If this fourth state of affairs isn’t already a done deal, the proposal is now on the table. It is now a possibility to organize your faction’s breakaway agenda around. Abandon your species and your parent culture to a fate you don’t share, but keep an active representation of it to revisit and manage as you see fit. You escape the parent civilization’s fate and get to inhabit it at your will and leisure.



We watched Dr Strangelove in film class.
I remember seeing it years prior to college.
But it was weird because a lot of people in the class didn't get the humor.
I wasn't expecting this, as I never really got into the games, but Fallout has been the most fun portrayal of the bunker class. It's a good, dumb, fun show. Breakaway civs always echo galt's gulch too much for me. I prefer Rand in my reading past, not my future, but the future isn't asking for my opinion.

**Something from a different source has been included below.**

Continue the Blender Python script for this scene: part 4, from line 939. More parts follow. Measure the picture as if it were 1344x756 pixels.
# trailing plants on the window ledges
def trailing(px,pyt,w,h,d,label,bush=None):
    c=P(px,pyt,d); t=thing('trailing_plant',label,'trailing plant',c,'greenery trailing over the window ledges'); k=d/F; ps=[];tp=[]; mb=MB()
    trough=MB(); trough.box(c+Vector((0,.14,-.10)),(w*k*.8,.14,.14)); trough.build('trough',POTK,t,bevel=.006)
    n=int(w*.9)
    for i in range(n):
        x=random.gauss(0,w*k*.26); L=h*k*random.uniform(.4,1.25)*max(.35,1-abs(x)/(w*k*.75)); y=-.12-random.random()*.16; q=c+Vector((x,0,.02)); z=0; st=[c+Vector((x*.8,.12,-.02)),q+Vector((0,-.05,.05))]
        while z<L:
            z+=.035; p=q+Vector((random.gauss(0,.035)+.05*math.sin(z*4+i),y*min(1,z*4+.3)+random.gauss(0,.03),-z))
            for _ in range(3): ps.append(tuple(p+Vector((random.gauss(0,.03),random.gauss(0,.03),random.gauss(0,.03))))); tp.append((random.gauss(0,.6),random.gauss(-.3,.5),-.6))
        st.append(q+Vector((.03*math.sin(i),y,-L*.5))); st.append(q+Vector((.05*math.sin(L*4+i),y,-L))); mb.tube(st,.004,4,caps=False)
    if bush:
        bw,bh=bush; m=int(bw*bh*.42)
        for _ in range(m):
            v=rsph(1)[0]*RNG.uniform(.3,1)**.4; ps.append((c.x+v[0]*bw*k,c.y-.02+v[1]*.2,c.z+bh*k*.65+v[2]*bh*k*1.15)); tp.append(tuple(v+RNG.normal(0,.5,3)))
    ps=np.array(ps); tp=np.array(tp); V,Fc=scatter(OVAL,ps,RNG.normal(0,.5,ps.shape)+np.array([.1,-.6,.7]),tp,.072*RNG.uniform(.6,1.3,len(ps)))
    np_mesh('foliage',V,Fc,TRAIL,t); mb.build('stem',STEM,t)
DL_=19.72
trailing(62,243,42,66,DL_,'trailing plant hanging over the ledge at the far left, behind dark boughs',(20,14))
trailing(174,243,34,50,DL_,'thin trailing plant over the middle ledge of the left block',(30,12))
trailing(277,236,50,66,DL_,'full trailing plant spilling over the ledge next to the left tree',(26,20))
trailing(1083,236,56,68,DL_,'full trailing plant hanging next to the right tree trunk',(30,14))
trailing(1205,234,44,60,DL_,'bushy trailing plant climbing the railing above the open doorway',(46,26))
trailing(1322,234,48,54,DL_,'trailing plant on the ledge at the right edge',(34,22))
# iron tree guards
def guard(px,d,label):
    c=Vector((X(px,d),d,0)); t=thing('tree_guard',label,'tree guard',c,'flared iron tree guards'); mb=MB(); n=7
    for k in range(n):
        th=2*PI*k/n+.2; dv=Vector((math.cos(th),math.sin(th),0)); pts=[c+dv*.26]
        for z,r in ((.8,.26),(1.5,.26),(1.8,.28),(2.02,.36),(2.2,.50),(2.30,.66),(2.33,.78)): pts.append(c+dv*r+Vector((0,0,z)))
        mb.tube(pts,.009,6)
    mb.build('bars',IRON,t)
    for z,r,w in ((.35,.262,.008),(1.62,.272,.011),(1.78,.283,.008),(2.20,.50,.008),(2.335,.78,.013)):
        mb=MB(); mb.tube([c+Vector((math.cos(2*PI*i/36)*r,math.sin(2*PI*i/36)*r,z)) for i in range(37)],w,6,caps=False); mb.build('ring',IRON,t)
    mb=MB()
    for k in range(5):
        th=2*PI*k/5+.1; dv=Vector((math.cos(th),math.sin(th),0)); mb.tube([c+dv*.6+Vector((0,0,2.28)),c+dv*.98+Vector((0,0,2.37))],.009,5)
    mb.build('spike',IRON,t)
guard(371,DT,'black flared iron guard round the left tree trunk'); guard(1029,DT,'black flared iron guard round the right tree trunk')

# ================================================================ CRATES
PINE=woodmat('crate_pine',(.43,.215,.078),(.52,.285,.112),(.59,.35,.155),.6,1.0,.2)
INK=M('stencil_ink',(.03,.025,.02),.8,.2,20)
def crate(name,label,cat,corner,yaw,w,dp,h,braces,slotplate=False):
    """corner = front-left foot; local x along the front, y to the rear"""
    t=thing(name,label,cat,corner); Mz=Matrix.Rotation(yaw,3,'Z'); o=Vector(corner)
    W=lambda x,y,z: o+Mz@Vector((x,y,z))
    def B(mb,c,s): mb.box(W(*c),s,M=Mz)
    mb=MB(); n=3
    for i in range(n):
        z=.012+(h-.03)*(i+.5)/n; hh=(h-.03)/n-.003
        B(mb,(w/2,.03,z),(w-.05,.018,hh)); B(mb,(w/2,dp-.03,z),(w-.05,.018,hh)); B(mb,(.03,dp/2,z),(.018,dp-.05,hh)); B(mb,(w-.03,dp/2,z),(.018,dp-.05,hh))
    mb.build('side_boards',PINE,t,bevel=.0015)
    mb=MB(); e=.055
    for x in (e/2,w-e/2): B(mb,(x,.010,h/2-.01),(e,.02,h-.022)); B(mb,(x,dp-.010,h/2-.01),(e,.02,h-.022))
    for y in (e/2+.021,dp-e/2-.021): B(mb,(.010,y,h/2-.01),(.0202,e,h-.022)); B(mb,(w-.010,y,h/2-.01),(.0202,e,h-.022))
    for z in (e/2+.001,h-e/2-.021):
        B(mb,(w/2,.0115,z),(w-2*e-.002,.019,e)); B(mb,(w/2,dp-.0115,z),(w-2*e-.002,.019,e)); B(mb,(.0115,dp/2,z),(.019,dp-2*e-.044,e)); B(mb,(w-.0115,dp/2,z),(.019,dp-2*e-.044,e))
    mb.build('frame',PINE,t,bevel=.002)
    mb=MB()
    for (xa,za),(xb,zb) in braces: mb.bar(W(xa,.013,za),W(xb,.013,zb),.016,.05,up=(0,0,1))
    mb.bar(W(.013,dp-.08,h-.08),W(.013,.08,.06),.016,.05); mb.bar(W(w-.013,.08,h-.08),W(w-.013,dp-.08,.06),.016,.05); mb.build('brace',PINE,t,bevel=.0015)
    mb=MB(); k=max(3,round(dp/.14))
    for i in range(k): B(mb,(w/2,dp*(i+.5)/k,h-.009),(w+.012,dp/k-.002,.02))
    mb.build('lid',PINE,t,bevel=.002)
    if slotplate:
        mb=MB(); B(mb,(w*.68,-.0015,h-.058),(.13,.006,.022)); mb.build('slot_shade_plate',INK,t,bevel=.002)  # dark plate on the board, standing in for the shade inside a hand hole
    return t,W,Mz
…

Unrelated, Nasa launched this page today:
https://www.nasa.gov/moonbase/
Pretty cool.
Have you been keeping tabs on starship? The v3 just flew last week, made it to the ocean landing in one piece with lots of visible improvements over v2, along with some setbacks here and there. Booster had some trouble, but managed to get the job done. They should be able to dial it in and get to orbit pretty quick from here I'd think. Musk projects seem to follow a familiar trajectory: very slow start, goofy hardware and software, a slow grind to acceptable and fun product, and then a geometric increase to excellence and dominance. Starship seems to be moving along that vector.